VANCOUVER (miningweekly.com) – Base metals producer First Quantum Minerals has swung to an adjusted loss of $29-million, or $0.04 a share, during the first quarter ended March 31, as no tax credit was recognised regarding losses realised under a sales hedge programme.
Headline earnings fell short of analyst forecasts calling for earnings of $0.05 a share.
The Toronto-headquartered miner reported a net loss from continuing operations attributable to shareholders of $114-million, or $0.17 a share, compared with earnings of $49-million, or $0.07 a share in the comparable quarter a year earlier, which included losses under the sales hedge programme and costs incurred for the early redemption of the 2019 and 2020 senior notes, for which no tax credit has been recognised.
The copper sales hedging programme, initiated in 2015 to ensure stability of cash flows, reduced sales revenues for the quarter by $128-million and decreased the net realised copper price by $0.42/lb, the company said late Thursday.
As at March 31, First Quantum had unsettled and unmargined sales hedges for 402 000 t of copper, with maturities to February 2018 at an average price of $2.29/lb. Further to the above unmargined sales hedges, the company had zero cost collar unmargined sales hedges for 16 000 t at the price range of $2.62/lb to $2.83/lb, with maturities from July 2017 to February 2018.
Cash flows from continuing operating activities fell slightly year-over-year to $239-million in the quarter, or $0.35 a share.
First Quantum realised sales revenues of $766-million for the period, up $46-million compared to the same period in 2016 on the back of the Sentinel mine, in Zambia, being in commercial production since November 2016. This was offset, to some extent, by lower net realised copper prices attributable to the copper sales hedging programme, and lower nickel sales volumes attributable to the impact of significant flooding at the Ravensthorpe mine, in Australia.
Copper output totalled 132 356 t in the quarter, up 11% year-on-year primarily as a result of increased output at Sentinel and Kansanshi, also in Zambia.

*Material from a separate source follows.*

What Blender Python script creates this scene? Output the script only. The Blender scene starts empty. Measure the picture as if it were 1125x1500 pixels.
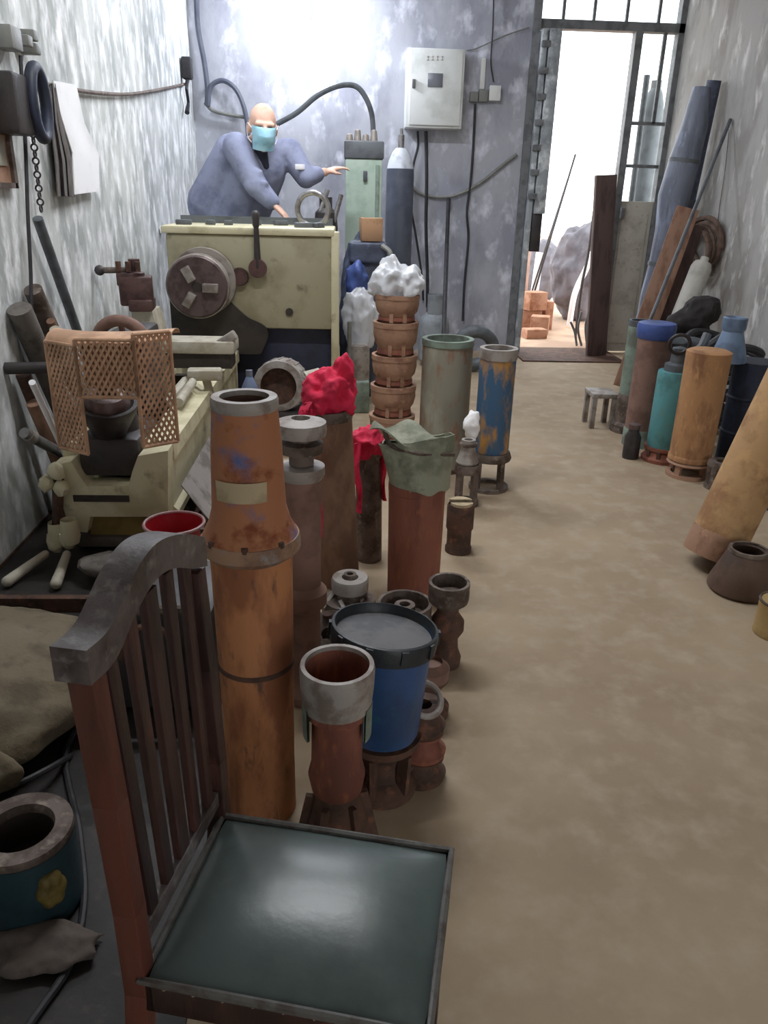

At Sentinel, copper output totalled 36 274 t for the quarter, compared with 20 902 t for the same period in 2016. Copper production was lower compared to the fourth quarter of 2016 owing to the Zambia rainy season and the transition to a terrace mining plan at Sentinel, First Quantum stated.
The Kansanshi smelter processed 327 095 t of concentrate, up from 244 144 t in the 2016 period, produced 83 070 t of copper anode , up from 52 506 t and 307 000 t of sulphuric acid, compared with 239 000 t in the comparable period last year. The smelter recorded overall copper recovery of 97%, one per cent lower year-on-year.
First quantum reported that equipment maintenance and flooding impacted operations at Ravensthorpe, resulting in a 21% drop in nickel output at 5 592 t for the quarter, compared with 7 106 t for the comparable period in 2016.
Gold output totalled 50 579 oz, a 10% year-on-year decline, driven by lower output at Guelb Moghrein, in Mauritania, on the back of lower gold feed grade and throughput.
Copper sales volumes climbed 7% to 139 810 t, reflecting an almost doubling of sales volumes from Sentinel, attributable to sales of copper anode.
Copper C1 cash cost was $1.26/lb, up $0.23/lb and reflecting the first full quarter of commercial production at Sentinel.
First Quantum ended the period with $449-million of net unrestricted cash and net cash equivalents in addition to $938-million of committed undrawn facilities and was in compliance with all financial covenants.
Meanwhile, First Quantum reported “steady progress” at the $5.48-billion Cobre Panama project, advancing the overall project progress just over 50% completion. Detailed engineering and design is 85% complete and continues to focus on completing the process plant and secondary infrastructure.
At full production, Cobre Panama is expected to yield 320 000 t of copper a year. That will result in First Quantum producing about 910 000 t/y of copper by 2020, besting producers such as Rio Tinto Group and KGHM, according to a February investor presentation.
Despite the earnings miss, the company’s TSX-listed stock traded in positive territory late in the Friday trading session, adding 1.25% at C$12.98 a share.